[
  Added Peter

   Update: Laurent noticed that sysrq 'n' (nice-all-RT-tasks) calls
   __sched_setscheduler() form interrupt context. At the start of that
   function, there's a BUG_ON(in_interrupt()). The reason for that was
   due to the rt mutex pi code calling wait_lock. Which was not irq
   safe. Now it is, but that's not good enough.
]

On Wed, 8 Mar 2017 18:03:55 +0100
Laurent Dufour <lduf...@linux.vnet.ibm.com> wrote:

> On 08/03/2017 17:57, Steven Rostedt wrote:
> > On Wed, 8 Mar 2017 11:51:14 -0500
> > Steven Rostedt <rost...@goodmis.org> wrote:
> > 
> >   
> >> Hmm, that commit was added in 2.6.18, and you're right, a lot has
> >> changed since then. Have you tried removing it and running it under
> >> lockdep, and see if it triggers any warnings?  
> > 
> > I did a little digging, and it appears that its the rt mutex wait lock
> > that the comment was referring to. Today that spin lock is irq safe. I
> > believe its safe to remove the BUG_ON(). Want me to send a patch?  
> 
> Sure, go ahead ;)
>

Actually, it's still not safe :-/

I just noticed this in the call path:

        raw_spin_unlock_irq(&task->pi_lock);

As well as other raw_spin_unlock_irq()s.

Which would enable interrupts regardless of the previous state.

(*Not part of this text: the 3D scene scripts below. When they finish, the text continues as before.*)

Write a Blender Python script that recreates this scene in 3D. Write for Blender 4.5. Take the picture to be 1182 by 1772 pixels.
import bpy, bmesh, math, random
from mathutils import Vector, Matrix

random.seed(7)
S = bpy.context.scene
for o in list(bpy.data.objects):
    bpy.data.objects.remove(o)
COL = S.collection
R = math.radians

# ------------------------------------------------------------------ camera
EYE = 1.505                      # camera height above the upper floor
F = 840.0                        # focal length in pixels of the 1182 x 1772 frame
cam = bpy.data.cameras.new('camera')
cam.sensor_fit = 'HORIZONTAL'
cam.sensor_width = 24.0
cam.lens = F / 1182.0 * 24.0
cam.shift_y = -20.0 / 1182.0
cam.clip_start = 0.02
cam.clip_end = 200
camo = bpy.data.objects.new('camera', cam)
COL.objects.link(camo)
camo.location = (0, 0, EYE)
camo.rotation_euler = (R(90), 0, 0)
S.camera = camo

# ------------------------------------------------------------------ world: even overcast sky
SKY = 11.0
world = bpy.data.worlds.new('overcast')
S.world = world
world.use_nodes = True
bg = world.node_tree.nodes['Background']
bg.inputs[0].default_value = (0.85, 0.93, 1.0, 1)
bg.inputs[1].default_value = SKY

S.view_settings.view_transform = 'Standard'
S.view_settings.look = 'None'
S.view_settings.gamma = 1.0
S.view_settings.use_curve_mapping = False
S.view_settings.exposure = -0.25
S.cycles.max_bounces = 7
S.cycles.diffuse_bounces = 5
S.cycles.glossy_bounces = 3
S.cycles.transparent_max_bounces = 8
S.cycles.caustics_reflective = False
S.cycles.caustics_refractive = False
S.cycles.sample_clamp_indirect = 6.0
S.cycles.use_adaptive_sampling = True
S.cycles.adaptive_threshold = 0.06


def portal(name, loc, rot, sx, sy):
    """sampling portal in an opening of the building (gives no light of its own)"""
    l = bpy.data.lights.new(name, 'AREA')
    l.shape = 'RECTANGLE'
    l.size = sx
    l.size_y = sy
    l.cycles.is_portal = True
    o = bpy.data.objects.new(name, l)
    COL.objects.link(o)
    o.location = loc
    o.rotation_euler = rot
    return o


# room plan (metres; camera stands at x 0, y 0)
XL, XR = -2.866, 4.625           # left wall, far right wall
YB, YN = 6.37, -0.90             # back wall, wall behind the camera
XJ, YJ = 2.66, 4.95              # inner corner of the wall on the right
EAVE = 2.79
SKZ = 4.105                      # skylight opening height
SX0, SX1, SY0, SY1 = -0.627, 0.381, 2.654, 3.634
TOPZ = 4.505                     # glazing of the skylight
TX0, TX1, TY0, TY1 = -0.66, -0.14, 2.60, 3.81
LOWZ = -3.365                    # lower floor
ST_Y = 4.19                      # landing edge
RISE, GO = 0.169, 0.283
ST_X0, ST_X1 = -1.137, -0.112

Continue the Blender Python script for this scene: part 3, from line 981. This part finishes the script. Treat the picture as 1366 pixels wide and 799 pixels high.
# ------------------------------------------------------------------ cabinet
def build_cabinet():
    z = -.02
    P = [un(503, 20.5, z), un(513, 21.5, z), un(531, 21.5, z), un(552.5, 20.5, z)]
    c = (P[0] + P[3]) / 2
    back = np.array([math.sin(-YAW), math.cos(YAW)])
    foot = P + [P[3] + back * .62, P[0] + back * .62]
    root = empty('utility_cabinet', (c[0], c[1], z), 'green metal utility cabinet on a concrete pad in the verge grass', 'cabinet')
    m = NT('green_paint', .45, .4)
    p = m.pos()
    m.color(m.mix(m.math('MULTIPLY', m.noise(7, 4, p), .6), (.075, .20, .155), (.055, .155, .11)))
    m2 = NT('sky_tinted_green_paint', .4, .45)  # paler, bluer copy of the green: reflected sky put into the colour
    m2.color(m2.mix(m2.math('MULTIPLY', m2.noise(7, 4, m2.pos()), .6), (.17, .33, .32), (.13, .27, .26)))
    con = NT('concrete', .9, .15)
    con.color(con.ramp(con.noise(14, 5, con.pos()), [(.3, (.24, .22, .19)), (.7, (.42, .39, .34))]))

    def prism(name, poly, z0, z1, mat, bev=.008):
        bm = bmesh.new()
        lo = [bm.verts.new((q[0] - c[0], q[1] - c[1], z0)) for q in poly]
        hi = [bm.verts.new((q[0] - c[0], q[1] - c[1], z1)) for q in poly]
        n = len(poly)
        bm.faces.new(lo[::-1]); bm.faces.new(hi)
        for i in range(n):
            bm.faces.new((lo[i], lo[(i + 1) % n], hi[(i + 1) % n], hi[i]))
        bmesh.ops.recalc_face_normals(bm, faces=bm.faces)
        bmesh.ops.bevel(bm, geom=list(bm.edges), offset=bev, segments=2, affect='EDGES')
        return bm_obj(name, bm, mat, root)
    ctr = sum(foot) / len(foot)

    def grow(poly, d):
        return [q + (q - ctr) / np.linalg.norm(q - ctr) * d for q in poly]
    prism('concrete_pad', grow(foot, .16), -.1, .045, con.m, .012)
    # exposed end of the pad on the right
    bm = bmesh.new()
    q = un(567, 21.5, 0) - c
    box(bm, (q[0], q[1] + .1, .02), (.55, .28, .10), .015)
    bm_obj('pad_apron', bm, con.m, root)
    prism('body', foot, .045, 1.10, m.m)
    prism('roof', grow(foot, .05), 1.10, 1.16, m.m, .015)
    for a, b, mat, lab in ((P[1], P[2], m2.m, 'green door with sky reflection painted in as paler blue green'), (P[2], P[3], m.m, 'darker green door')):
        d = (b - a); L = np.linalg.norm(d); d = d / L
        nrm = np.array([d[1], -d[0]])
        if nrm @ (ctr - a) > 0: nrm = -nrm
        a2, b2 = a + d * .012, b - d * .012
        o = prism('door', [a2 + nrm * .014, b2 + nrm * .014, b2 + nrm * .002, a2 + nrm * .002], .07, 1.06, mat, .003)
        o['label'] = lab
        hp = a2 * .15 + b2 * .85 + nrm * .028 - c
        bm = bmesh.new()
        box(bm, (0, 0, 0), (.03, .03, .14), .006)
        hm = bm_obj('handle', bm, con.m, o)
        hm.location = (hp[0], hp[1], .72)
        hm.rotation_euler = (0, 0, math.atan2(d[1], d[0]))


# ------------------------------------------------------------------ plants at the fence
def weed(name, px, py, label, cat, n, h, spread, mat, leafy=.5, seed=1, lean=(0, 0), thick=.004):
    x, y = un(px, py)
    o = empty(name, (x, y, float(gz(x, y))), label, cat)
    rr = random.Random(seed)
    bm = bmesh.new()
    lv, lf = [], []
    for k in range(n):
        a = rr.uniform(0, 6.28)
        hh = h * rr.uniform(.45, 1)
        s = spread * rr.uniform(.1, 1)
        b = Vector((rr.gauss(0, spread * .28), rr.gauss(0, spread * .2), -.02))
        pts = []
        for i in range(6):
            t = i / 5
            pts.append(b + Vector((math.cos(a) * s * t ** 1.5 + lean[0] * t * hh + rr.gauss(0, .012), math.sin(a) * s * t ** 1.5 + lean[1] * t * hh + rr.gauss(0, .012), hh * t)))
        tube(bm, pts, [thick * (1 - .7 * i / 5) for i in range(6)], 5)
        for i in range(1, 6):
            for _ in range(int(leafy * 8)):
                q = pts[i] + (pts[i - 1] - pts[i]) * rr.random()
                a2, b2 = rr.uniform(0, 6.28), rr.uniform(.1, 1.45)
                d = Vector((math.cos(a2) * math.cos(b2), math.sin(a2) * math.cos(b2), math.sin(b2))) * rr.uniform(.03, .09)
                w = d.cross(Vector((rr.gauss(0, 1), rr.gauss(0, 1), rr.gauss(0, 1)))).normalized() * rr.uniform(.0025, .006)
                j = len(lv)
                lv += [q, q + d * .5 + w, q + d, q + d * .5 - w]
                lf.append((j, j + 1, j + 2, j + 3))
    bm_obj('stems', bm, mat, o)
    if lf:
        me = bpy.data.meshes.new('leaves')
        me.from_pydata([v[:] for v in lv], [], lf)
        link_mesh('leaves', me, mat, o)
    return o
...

One solution is to change all those to irqsave() but that seems to be a
big step for something that is rarely done (how many years has it been
since 2.6.18?).

I wonder if we should just have a special flag sent by that sysrq
trigger. Since it is causing all tasks to go "nice" there's no need to
do the pi chain walk in __sched_setscheduler().